帯にある、「二度読み必至!!」という文言。これはまさにその通り。
ネタバレになるので詳しくは書きませんが、真相にはあっと驚かされました。たしかに奇妙だなと感じる部分はあったものの、それよりも鈴子の突拍子もない言動が勝っていたりしていて。
改めて読み返したときには納得がいったし、これ本当はこういうことだったんだなと、気づく場面もあったりした。小説だからこその作品、小説として読めて良かった作品でした。

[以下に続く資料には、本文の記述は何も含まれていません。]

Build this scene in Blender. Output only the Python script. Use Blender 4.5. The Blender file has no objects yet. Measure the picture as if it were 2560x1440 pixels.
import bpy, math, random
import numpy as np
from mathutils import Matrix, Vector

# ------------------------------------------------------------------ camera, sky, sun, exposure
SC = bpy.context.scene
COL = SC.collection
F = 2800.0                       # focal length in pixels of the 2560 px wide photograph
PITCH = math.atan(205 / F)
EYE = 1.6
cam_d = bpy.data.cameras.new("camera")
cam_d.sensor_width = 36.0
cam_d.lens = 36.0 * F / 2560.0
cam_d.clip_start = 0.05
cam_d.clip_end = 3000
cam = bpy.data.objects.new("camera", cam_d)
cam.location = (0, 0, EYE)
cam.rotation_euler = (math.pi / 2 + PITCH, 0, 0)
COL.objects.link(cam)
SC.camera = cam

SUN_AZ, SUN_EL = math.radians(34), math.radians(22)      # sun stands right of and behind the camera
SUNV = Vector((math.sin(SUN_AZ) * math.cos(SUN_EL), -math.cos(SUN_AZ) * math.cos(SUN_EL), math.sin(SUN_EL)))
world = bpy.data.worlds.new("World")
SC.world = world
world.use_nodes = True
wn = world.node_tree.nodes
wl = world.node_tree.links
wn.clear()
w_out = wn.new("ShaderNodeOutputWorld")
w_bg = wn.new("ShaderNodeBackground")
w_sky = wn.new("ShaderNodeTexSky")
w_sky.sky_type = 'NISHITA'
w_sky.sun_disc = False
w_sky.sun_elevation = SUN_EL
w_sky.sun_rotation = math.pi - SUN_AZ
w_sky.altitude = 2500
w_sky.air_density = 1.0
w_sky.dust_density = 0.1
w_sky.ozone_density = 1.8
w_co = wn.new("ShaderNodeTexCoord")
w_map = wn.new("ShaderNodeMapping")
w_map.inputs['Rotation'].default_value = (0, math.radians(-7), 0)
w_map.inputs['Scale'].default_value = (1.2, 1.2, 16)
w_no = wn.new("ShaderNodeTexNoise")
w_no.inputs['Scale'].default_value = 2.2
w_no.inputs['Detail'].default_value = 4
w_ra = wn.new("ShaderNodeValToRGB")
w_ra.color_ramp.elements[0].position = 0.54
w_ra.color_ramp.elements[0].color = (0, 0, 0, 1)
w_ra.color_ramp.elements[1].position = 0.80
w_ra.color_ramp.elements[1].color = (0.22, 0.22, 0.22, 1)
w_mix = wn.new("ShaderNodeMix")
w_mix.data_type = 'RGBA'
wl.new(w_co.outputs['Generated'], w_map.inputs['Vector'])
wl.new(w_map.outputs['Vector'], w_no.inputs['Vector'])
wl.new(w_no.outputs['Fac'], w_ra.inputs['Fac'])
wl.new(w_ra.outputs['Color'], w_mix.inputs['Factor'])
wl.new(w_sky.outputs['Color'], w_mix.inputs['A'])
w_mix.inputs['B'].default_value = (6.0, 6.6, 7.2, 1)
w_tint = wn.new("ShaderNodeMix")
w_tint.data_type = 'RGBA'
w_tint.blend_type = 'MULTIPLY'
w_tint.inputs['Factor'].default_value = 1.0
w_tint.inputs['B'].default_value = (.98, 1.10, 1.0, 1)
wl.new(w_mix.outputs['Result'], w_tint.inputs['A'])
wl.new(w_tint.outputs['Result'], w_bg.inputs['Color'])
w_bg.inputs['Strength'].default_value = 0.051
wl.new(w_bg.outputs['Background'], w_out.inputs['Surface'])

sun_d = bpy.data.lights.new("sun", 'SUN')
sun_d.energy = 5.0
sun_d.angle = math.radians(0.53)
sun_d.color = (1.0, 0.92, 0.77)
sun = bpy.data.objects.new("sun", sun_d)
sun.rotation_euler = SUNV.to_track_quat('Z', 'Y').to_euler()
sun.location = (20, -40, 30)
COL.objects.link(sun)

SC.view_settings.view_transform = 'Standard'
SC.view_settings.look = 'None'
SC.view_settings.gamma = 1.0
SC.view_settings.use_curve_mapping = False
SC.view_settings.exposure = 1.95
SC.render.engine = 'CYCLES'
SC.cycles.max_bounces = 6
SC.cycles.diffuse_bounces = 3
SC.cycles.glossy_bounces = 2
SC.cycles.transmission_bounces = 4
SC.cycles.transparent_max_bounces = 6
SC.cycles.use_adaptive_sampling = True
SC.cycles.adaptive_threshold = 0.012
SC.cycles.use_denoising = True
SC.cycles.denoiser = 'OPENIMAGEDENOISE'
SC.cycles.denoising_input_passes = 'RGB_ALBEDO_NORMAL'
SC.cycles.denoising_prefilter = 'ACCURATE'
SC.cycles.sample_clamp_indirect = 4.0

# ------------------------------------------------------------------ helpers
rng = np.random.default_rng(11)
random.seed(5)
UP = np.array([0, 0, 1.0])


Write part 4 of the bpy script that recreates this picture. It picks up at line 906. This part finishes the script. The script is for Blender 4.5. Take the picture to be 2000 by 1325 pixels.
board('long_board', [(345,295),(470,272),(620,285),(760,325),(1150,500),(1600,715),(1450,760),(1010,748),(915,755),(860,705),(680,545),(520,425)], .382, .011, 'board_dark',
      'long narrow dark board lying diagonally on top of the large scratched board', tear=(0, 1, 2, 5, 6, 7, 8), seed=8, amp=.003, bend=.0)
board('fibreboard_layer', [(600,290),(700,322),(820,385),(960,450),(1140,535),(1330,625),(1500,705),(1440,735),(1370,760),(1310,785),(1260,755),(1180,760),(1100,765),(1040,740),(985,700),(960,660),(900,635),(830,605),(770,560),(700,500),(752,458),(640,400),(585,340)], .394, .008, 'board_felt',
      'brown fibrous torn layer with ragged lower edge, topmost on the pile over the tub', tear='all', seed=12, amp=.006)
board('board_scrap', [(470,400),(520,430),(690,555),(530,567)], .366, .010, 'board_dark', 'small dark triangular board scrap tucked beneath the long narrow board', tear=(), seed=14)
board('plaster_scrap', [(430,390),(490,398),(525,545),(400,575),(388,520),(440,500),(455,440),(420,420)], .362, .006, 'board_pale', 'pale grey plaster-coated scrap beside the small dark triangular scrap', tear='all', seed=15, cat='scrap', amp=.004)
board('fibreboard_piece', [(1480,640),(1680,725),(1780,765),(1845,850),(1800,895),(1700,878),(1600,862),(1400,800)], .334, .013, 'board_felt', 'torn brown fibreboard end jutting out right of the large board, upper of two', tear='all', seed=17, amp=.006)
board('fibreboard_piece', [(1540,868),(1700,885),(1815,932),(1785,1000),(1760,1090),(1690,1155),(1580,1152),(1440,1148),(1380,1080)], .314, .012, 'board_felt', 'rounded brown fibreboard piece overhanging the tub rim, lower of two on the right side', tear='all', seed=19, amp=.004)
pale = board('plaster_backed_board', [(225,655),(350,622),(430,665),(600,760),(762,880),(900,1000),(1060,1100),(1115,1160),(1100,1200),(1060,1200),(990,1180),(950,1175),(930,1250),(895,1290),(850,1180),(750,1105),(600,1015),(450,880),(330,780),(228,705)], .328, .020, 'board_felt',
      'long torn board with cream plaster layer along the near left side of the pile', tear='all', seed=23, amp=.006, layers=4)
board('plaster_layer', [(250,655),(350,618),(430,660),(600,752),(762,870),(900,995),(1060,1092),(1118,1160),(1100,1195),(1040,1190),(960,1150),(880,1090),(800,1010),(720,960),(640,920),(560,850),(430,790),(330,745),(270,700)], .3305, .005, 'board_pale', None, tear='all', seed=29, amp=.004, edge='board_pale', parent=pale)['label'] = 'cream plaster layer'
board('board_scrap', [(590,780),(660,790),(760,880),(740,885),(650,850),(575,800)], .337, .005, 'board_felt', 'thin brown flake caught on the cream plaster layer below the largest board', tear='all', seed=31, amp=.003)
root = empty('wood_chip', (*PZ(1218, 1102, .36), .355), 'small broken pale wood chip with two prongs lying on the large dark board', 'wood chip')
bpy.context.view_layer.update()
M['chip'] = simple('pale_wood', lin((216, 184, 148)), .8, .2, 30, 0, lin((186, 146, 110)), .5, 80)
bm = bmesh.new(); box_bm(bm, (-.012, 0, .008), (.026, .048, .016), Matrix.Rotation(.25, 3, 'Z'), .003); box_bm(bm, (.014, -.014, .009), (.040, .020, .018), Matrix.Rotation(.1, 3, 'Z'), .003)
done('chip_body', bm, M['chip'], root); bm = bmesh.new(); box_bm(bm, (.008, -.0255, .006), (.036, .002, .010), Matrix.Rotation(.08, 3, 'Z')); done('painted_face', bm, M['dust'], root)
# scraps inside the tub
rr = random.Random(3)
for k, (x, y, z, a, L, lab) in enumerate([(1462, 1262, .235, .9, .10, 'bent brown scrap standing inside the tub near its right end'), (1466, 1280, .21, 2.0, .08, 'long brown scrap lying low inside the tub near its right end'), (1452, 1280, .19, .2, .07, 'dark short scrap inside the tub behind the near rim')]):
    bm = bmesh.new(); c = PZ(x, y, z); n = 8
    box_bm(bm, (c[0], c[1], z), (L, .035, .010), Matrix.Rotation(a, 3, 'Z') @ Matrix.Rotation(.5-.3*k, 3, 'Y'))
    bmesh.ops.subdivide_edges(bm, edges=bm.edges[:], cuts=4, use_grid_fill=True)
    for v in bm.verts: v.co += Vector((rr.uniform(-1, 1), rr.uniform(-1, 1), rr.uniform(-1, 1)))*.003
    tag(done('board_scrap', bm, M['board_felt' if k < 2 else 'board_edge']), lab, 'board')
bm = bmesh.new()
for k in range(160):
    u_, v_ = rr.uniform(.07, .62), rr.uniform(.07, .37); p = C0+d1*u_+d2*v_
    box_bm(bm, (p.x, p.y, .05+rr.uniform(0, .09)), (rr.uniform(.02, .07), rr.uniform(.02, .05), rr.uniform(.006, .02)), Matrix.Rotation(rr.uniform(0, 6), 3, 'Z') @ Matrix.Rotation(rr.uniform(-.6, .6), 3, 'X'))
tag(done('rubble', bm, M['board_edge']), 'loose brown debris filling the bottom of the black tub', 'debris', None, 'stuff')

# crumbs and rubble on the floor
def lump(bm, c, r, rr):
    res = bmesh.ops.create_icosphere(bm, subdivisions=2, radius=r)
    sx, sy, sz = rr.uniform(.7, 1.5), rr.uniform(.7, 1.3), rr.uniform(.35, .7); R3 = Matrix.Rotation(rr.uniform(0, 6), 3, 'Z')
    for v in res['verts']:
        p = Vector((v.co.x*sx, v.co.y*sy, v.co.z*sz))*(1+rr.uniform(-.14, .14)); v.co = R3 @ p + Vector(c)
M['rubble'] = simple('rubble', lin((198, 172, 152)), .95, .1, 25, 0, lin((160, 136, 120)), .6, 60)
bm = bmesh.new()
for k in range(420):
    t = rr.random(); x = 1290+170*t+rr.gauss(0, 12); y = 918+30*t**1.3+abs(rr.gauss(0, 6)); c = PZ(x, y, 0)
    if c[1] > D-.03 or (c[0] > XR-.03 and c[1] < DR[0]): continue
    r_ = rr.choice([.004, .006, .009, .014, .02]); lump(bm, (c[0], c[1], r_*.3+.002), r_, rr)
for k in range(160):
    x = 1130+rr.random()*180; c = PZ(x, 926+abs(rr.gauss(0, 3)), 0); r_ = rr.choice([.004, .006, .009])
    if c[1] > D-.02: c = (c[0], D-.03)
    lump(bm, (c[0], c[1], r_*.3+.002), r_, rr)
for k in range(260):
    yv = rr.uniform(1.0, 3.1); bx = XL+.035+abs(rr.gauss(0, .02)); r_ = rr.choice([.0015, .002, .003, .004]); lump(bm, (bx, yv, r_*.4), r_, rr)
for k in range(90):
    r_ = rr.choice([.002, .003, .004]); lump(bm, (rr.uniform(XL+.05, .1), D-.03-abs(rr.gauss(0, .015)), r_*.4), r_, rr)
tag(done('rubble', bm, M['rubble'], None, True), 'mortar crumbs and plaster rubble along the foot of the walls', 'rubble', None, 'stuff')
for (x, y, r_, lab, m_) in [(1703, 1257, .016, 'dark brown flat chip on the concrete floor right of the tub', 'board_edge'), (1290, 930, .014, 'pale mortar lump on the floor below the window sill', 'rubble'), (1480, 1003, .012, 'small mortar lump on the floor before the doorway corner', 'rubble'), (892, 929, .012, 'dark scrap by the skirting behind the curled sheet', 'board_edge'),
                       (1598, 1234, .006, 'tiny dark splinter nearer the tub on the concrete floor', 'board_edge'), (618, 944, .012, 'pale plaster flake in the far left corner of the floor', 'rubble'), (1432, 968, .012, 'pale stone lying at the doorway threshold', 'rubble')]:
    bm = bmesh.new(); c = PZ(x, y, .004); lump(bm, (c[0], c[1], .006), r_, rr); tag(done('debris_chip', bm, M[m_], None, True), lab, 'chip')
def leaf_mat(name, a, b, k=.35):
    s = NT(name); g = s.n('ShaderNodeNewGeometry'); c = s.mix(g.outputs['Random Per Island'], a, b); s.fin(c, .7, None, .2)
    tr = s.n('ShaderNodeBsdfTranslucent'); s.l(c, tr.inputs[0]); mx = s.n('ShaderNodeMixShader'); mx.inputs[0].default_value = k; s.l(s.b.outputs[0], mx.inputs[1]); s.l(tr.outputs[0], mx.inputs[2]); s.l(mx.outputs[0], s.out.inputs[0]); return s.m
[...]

鈴子がとる言動の予想外さには驚かされもするし、笑ってしまうこともあったんだけど、ここに“僕”の突っ込みが加わることで成立する絶妙な会話も好きなんです。漫才のような愉快さがある。名コンビ。
同時に、鈴子の存在にとても救われるようでした。【彼ら】を見る力と空白だらけの記憶、苦しさを抱え込み思い悩んできた“僕”にとって、寄り添い向き合ってくれる鈴子がいかに大事か。その明るさや優しさ、なにより「大丈夫。一人にしないから」という言葉がどれほど希望だったか。

鈴子と出会って、“僕”が自分と、過去と向き合い、歩き出すまで。その過程には惹きつけられるばかり。結末を迎えて本を閉じたとき、しばし余韻に浸っていたほどです。ラストシーン素敵だったなあ……。